Tak wygląda czołowa trójka "Złotej Setki", czyli rankingu najlepiej zarabiających polskich sportowców przygotowanego przez "Super Express". Z najnowszego zestawienia wynika, że polscy sportowcy zarabiają coraz lepiej. Rok temu, by znaleźć się w gronie stu najbogatszych wystarczało 620 tysięcy złotych rocznego dochodu. Teraz listę zamykają Sławomir Peszko i Karol Jabłoński, którzy zarobili w 2010 roku po 700 tysięcy.
Dopiero drugi raz w historii "Złotej Setki" na podium listy najlepiej zarabiających polskich sportowców zabrakło piłkarzy. Ostatnio taka sytuacja miała miejsce w pierwszym notowaniu, za 2001 rok. Ale krzywda polskim piłkarzom na pewno się nie dzieje. Na miejscach od czwartego do dziewiątego plasują się wyłącznie oni, a w sumie w "Złotej Setce 2011" jest aż 57 przedstawicieli piłki nożnej - zauważa gwizdek24.pl. Drugie najliczniejsze grono stanowią żużlowcy, których jest w tegorocznym zestawieniu dziesięciu.

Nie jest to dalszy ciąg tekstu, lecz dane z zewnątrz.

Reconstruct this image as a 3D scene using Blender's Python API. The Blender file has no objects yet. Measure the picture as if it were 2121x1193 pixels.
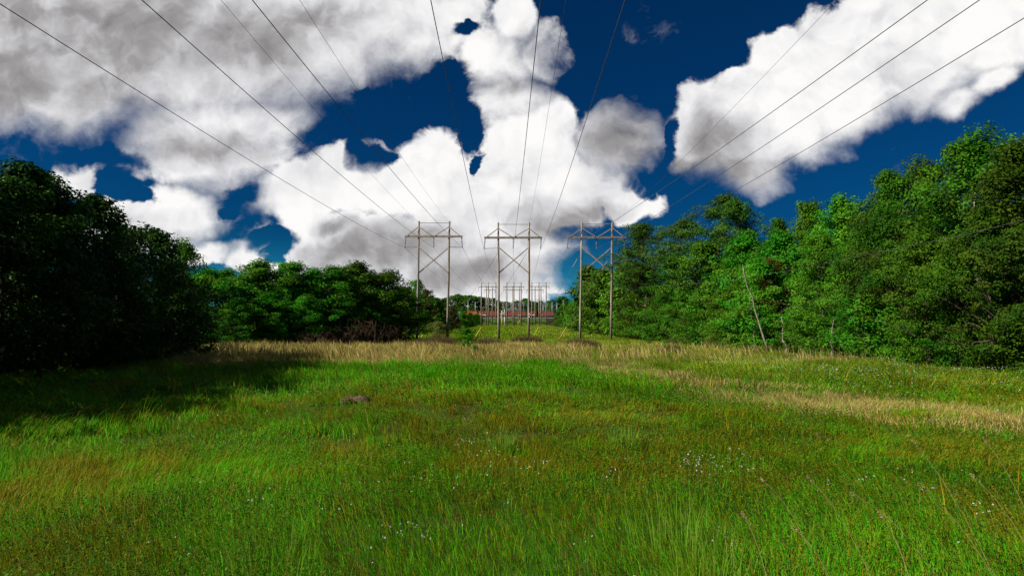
import bpy, math, random
import numpy as np
from mathutils import Vector, Matrix
SC = bpy.context.scene
COL = SC.collection
R = math.radians
# ------------------------------------------------------------------ camera
F, CX, CY = 1177.0, 1060.5, 596.5
CAMZ = 1.8
PITCH = math.atan(61.5 / F)
cd = bpy.data.cameras.new('camera'); cam = bpy.data.objects.new('camera', cd); COL.objects.link(cam)
cd.lens = F / 2121 * 36; cd.sensor_width = 36; cd.clip_end = 8000; cd.clip_start = .05
cam.location = (0, 0, CAMZ); cam.rotation_euler = (math.pi / 2 + PITCH, 0, 0)
SC.camera = cam
def ray(px, py):
    X = (px - CX) / F; Z = -(py - CY) / F
    return X, math.cos(PITCH) - Z * math.sin(PITCH), math.sin(PITCH) + Z * math.cos(PITCH)
def at(px, py, Y):
    a, b, c = ray(px, py); t = Y / b
    return Vector((a * t, Y, CAMZ + c * t))
def uv(px, py):
    a, b, c = ray(px, py); return a / b, c / b
# ------------------------------------------------------------------ noise / terrain
def _hash(ix, iy, s):
    h = (ix.astype(np.int64) * 374761393 + iy.astype(np.int64) * 668265263 + s * 1442695041) & 0xffffffff
    h = ((h ^ (h >> 13)) * 1274126177) & 0xffffffff
    return ((h ^ (h >> 16)) & 0xffff) / 65535.0
def vnoise(x, y, s=0):
    x = np.asarray(x, float); y = np.asarray(y, float)
    ix = np.floor(x); iy = np.floor(y); fx = x - ix; fy = y - iy
    fx = fx * fx * (3 - 2 * fx); fy = fy * fy * (3 - 2 * fy)
    a = _hash(ix, iy, s); b = _hash(ix + 1, iy, s); c = _hash(ix, iy + 1, s); d = _hash(ix + 1, iy + 1, s)
    return (a * (1 - fx) + b * fx) * (1 - fy) + (c * (1 - fx) + d * fx) * fy
def fbm(x, y, s=0, o=4):
    r = 0; A = .5; t = 0
    for i in range(o):
        r = r + A * vnoise(x * 2 ** i, y * 2 ** i, s + i * 17); t += A; A *= .5
    return r / t
def sstep(a, b, x):
    t = np.clip((np.asarray(x, float) - a) / (b - a), 0, 1); return t * t * (3 - 2 * t)
PY = [-400, 0, 30, 60, 90, 110, 150, 300, 345, 366, 371, 384, 392, 470, 3000]
PZ = [2, 0, -.62, -1.22, -1.78, -1.92, -2.05, -2.5, -2.5, 1.2, 1.55, 1.55, .6, .6, .6]
def gz(x, y):
    x = np.asarray(x, float); y = np.asarray(y, float)
    z = np.interp(y, PY, PZ)
    near = 1 - sstep(40, 120, y)
    z = z + near * ((fbm(x * .35 + 9, y * .35, 3, 3) - .5) * .34 + (fbm(x * 1.3, y * 1.3, 5, 2) - .5) * .10)
    z = z + sstep(24, 60, np.abs(x - 1)) * (1 - sstep(280, 340, y)) * .5
    return z
def g(x, y): return float(gz(x, y))
# ------------------------------------------------------------------ tagging
def tag(o, label=None, cat=None, group=None, kind=None):
    if label: o['label'] = label
    if cat: o['category'] = cat
    if group: o['group'] = group
    if kind: o['kind'] = kind
    return o
def empty(name, loc, rz=0):
    o = bpy.data.objects.new(name, None); COL.objects.link(o); o.location = loc; o.rotation_euler.z = rz
    o.empty_display_size = .3
    return o
def link(name, me, parent=None, loc=None):
    o = bpy.data.objects.new(name, me); COL.objects.link(o)
    if parent: o.parent = parent
    if loc is not None: o.location = loc
    return o
def copy_tree(o, parent=None):
    c = o.copy(); COL.objects.link(c); c.parent = parent
    for ch in list(o.children): copy_tree(ch, c)
    return c
# ------------------------------------------------------------------ materials
def mat(name):
    m = bpy.data.materials.new(name); m.use_nodes = True
    nt = m.node_tree; nt.nodes.clear()
    return m, nt
class NT:
    def __init__(s, nt): s.t = nt
    def n(s, typ, ins=None, **kw):
        nd = s.t.nodes.new(typ)
        for k, v in kw.items(): setattr(nd, k, v)
        if ins:
            for k, v in ins.items():
                sock = nd.inputs[k]
                if isinstance(v, bpy.types.NodeSocket): s.t.links.new(v, sock)
                else: sock.default_value = v
        return nd
    def math(s, op, a, b=0.0, c=None, clamp=False):
        i = {0: a, 1: b}
        if c is not None: i[2] = c
        nd = s.n('ShaderNodeMath', i, operation=op); nd.use_clamp = clamp
        return nd.outputs[0]
    def mix(s, f, a, b):
        nd = s.n('ShaderNodeMix', data_type='RGBA')
        for idx, v in ((0, f), (6, a), (7, b)):
            if isinstance(v, bpy.types.NodeSocket): s.t.links.new(v, nd.inputs[idx])
            else: nd.inputs[idx].default_value = v if idx == 0 else (tuple(v) + (1,))[:4]
        return nd.outputs[2]
    def noise(s, vec, scale, detail=3, rough=.55, typ=None):
        i = {'Scale': scale, 'Detail': detail, 'Roughness': rough}
        if vec is not None: i['Vector'] = vec
        return s.n('ShaderNodeTexNoise', i).outputs['Fac']
    def ramp(s, f, lo, hi):
        nd = s.n('ShaderNodeMapRange', {0: f, 1: lo, 2: hi}); nd.interpolation_type = 'SMOOTHSTEP'
        return nd.outputs[0]
def surf_mat(name, c1, c2, scale=4, rough=.8, stretch=(1, 1, 1), c3=None, bump=0, metal=0, spec=.3, coord='Object'):
    m, nt = mat(name); N = NT(nt)
    tc = N.n('ShaderNodeTexCoord').outputs[coord]
    mp = N.n('ShaderNodeMapping', {'Vector': tc, 'Scale': stretch}).outputs[0]
    f = N.ramp(N.noise(mp, scale, 5), .35, .65)
    col = N.mix(f, c1, c2)
    if c3: col = N.mix(N.ramp(N.noise(mp, scale * .23, 3), .5, .68), col, c3)
    p = N.n('ShaderNodeBsdfPrincipled', {'Base Color': col, 'Roughness': rough, 'Metallic': metal, 'Specular IOR Level': spec})
    if bump:
        b = N.n('ShaderNodeBump', {'Height': N.noise(mp, scale * 2, 4), 'Strength': bump, 'Distance': .02})
        nt.links.new(b.outputs[0], p.inputs['Normal'])
    o = N.n('ShaderNodeOutputMaterial', {0: p.outputs[0]})
    return m
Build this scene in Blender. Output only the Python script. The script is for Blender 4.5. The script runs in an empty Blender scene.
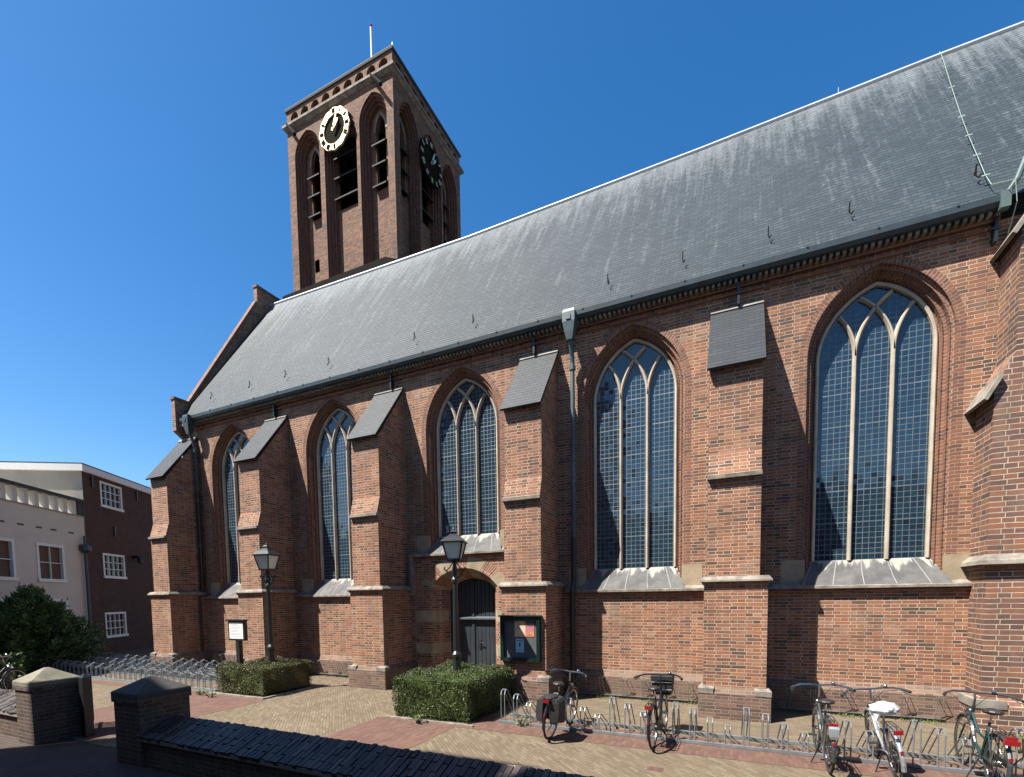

Wyjątkowo skromną reprezentację mają w rankingu najbogatszych polskich sportowców kobiety. Wprawdzie zarobki Justyny Kowalczyk (4 mln 253 tys. złotych) i Agnieszki Radwańskiej (3 mln 700 tys.) robią wrażenie, ale w całej "Złotej Setce 2011" pań mamy zaledwie cztery.